Recorded data:
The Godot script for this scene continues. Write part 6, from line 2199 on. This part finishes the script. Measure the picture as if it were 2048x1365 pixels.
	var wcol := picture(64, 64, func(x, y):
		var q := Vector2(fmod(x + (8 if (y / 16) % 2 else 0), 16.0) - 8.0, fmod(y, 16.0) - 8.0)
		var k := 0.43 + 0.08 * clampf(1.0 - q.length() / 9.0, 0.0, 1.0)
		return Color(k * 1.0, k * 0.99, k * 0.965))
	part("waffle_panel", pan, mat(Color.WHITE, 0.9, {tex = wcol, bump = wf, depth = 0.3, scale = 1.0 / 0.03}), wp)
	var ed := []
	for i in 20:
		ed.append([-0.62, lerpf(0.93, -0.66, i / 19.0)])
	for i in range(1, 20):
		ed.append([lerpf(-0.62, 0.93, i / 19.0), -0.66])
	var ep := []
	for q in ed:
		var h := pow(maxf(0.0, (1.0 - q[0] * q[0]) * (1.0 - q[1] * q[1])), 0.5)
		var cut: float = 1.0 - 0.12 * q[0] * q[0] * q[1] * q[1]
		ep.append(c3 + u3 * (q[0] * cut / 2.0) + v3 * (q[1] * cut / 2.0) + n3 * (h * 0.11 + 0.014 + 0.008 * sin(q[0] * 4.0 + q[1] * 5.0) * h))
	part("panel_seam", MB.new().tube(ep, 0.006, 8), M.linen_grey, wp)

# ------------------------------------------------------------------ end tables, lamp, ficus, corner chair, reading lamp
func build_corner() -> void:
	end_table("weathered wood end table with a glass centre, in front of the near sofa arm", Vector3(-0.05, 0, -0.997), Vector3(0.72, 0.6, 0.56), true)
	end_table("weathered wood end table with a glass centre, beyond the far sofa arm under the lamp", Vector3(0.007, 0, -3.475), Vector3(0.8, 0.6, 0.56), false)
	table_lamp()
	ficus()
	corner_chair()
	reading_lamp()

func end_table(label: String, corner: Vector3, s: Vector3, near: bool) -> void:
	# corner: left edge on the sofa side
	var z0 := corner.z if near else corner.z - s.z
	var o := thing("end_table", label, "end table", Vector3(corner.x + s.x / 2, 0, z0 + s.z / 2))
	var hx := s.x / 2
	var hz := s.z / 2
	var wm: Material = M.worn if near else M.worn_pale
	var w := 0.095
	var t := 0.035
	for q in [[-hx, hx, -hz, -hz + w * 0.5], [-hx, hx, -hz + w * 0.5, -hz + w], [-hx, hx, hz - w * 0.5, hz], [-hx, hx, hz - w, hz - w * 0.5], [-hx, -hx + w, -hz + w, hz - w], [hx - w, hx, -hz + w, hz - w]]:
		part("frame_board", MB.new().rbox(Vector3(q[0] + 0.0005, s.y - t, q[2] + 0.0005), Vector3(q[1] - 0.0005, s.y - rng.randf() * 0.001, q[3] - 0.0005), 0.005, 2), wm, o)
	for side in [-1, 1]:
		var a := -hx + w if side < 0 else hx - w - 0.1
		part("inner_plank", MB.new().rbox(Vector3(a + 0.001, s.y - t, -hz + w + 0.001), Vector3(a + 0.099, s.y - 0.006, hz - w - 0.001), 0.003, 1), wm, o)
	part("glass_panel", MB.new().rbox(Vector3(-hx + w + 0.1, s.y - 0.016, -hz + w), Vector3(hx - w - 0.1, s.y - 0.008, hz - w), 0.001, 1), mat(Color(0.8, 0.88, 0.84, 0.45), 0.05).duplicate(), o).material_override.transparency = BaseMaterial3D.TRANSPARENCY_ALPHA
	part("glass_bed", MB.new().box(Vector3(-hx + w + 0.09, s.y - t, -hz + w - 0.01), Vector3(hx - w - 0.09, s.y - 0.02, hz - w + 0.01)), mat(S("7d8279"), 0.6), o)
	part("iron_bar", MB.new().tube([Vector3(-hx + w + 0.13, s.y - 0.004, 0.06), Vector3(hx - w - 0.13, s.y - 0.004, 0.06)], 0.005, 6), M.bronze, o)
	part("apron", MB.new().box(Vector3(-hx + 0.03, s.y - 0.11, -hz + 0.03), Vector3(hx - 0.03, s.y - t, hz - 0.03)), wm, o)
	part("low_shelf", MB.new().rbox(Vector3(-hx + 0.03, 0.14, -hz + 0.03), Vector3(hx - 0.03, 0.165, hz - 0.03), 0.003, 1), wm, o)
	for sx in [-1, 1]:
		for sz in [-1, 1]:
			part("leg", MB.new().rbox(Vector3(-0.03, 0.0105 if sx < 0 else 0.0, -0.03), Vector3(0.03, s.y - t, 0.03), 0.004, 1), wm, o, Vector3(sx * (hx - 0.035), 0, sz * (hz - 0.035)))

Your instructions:
The lines from the top of the data above down to the line containing "8), M.linen_grey, wp)" are to be copied exactly; no other line should appear.

Output for this task:
The Godot script for this scene continues. Write part 6, from line 2199 on. This part finishes the script. Measure the picture as if it were 2048x1365 pixels.
	var wcol := picture(64, 64, func(x, y):
		var q := Vector2(fmod(x + (8 if (y / 16) % 2 else 0), 16.0) - 8.0, fmod(y, 16.0) - 8.0)
		var k := 0.43 + 0.08 * clampf(1.0 - q.length() / 9.0, 0.0, 1.0)
		return Color(k * 1.0, k * 0.99, k * 0.965))
	part("waffle_panel", pan, mat(Color.WHITE, 0.9, {tex = wcol, bump = wf, depth = 0.3, scale = 1.0 / 0.03}), wp)
	var ed := []
	for i in 20:
		ed.append([-0.62, lerpf(0.93, -0.66, i / 19.0)])
	for i in range(1, 20):
		ed.append([lerpf(-0.62, 0.93, i / 19.0), -0.66])
	var ep := []
	for q in ed:
		var h := pow(maxf(0.0, (1.0 - q[0] * q[0]) * (1.0 - q[1] * q[1])), 0.5)
		var cut: float = 1.0 - 0.12 * q[0] * q[0] * q[1] * q[1]
		ep.append(c3 + u3 * (q[0] * cut / 2.0) + v3 * (q[1] * cut / 2.0) + n3 * (h * 0.11 + 0.014 + 0.008 * sin(q[0] * 4.0 + q[1] * 5.0) * h))
	part("panel_seam", MB.new().tube(ep, 0.006, 8), M.linen_grey, wp)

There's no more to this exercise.